MOSCOW, March 1 (RIA Novosti) - In the first two months of 2013, Russia sold over $2.5 billion worth of weapons to other countries, the head of the Federal Service for Military and Technical Cooperation said Friday.

“In the first month of this year, we sold arms worth $1 billion. In the first two months, total weapons sales exceeded $2.5 billion,” Alexander Fomin told Ekho Moskvy radio.

Fomin said Russia’s portfolio of foreign orders for arms now totals some $46 billion, with “80 percent of this portfolio accounting for orders for the next three to four years.”

He also said that last year, Russia sold other countries arms worth over $15 billion, which was 12 percent more than originally planned and $2 billion more than in 2011.

Speaking about Russia and Iraq, Fomin said the countries have not signed contracts for the delivery of armaments and military hardware to the Middle East country.

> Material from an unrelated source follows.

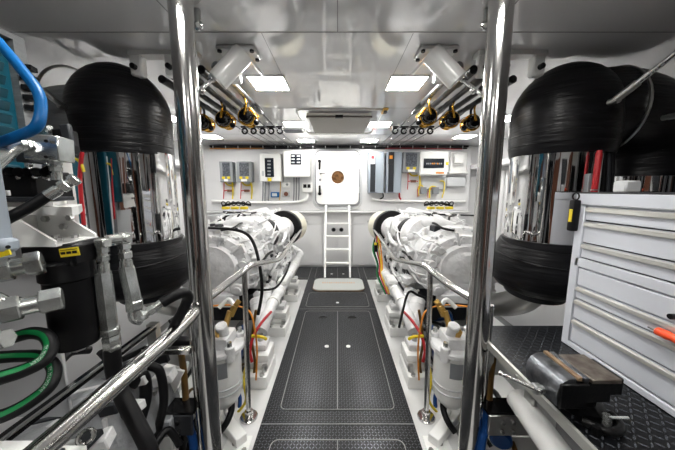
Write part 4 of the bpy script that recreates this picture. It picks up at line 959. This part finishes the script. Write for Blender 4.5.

Earlier Russian and Iraqi media reported that the two countries have military contracts worth $4.2 billion.

“No deal has been struck. We will announce when there is one,” Fomin told Ekho Moskvy.

The head of the military-technical cooperation service also said Russia lost hundreds of millions of dollars in fines because it suspended its deal to deliver S-300 air defense missile systems to Iran.

He added that Iran is suing Russia for $4 billion over that contract, which Russia suspended in 2010 to implement a UN Security Council resolution against the Islamic Republic, which the West, led by the United States, accuses of pursuing a secret nuclear weapons program - a charge Iran denies.

“The client [Iran] is absolutely right,” Fomin said.

He said the S-300 systems designed to be sold to Iran are custom-made products whose components are chosen by the client, and that is why it is hard to sell them to other buyers.